Questo discorso è perfettamente riconducibile all’ammirazione che gli artisti giapponesi e occidentali successivi provarono nei confronti di questi due maestri : fotografi e artisti della seconda metà dell’Ottocento fecero riferimento ai colori, alle inquadrature e ai soggetti dell’ukiyoe; lo stile giapponese divenne così “iconografia”, conquistando e sconvolgendo il mondo artistico europeo e rivoluzionando l’arte in generale, ma soprattutto quella che noi oggi conosciamo come corrente dell’Impressionismo e del Post-Impressionismo della fine del XIX secolo.

In questo seppur breve viaggio spirituale e artistico, di atmosfera trasognata, abbiamo il piacere di ammirare capolavori che ci permettono di comprendere come gli stessi soggetti, diversamente raffigurati, fossero ricorrenti nelle varie opere dell’epoca, e come fosse viva la voglia di sperimentare e inventare nuovi espedienti pittorici, quali formati, inquadrature, soggetti e via dicendo, pur di colpire il mercato e prenderne parte.
Questi artisti sono riusciti a fare delle loro rappresentazioni delle vere e proprie mode da seguire, tematiche specifiche alle quali era necessario accodarsi, per avere un minimo di popolarità e affermazione artitica. Esempio lampante lo abbiamo infatti con le “Trentasei vedute del Fuji” di Hokusai (1830-32) alle quali seguirono, circa vent’anni dopo, quelle di Hiroshige (1852-58), sorta di citazione delle precedenti.

Capolavori dal Boston Museum of Fine Arts, per la prima volta esposti in Italia, stanno affascinando un pubblico di varia origine, professione e sensibilità : mamme con bambini, intere famiglie, coppie di innamorati, studenti appassionati, giornalisti e non solo, si immergono ogni giorno in un’atmosfera favolosa e mitologica, che riesce a infondere serenità e pace tipicamente orientali.

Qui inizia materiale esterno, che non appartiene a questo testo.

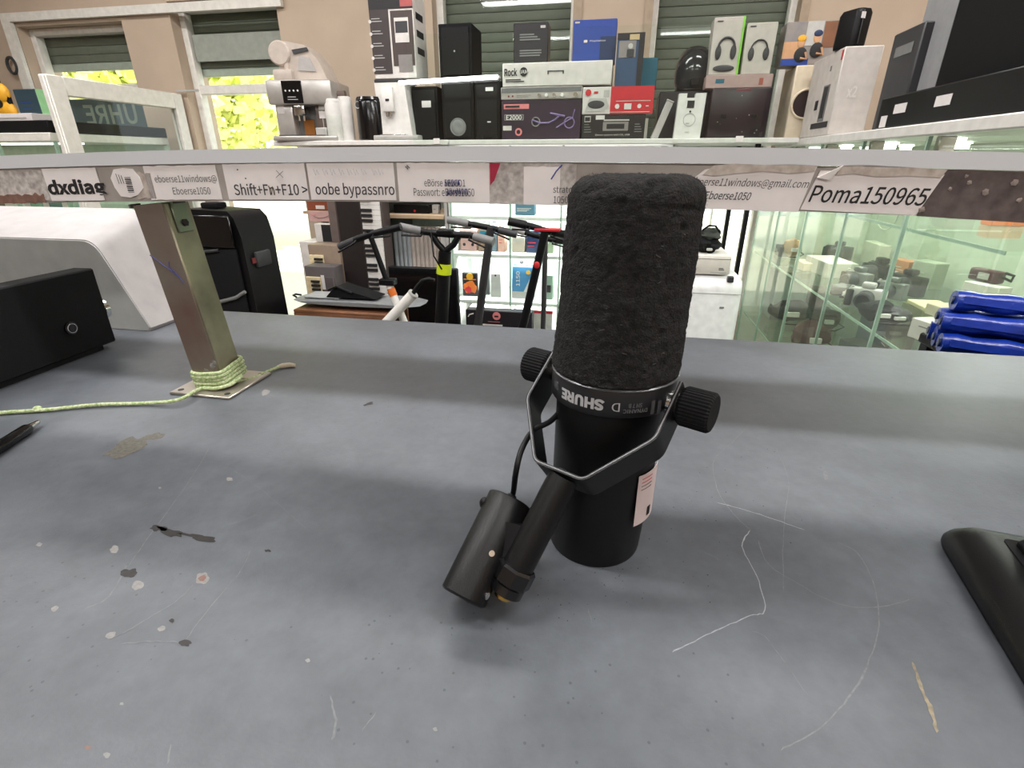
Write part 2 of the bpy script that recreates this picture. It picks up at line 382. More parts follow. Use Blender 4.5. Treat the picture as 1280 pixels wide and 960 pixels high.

L’intero progetto, suddiviso in 6 sezioni tematiche, è stato curato da Rossella Menegazzo con Sarah E. Thompson, alle quali vanno fatti calorosi complimenti; promosso dal Comune di Bologna, dall’Istituzione Bologna Musei e patrocinato dall’Agenzia per gli Affari Culturali del Giappone, dall’Ambasciata del Giappone in Italia e dall’Università degli Studi di Milano, ai quali va invece detto un “grazie” particolarmente sentito.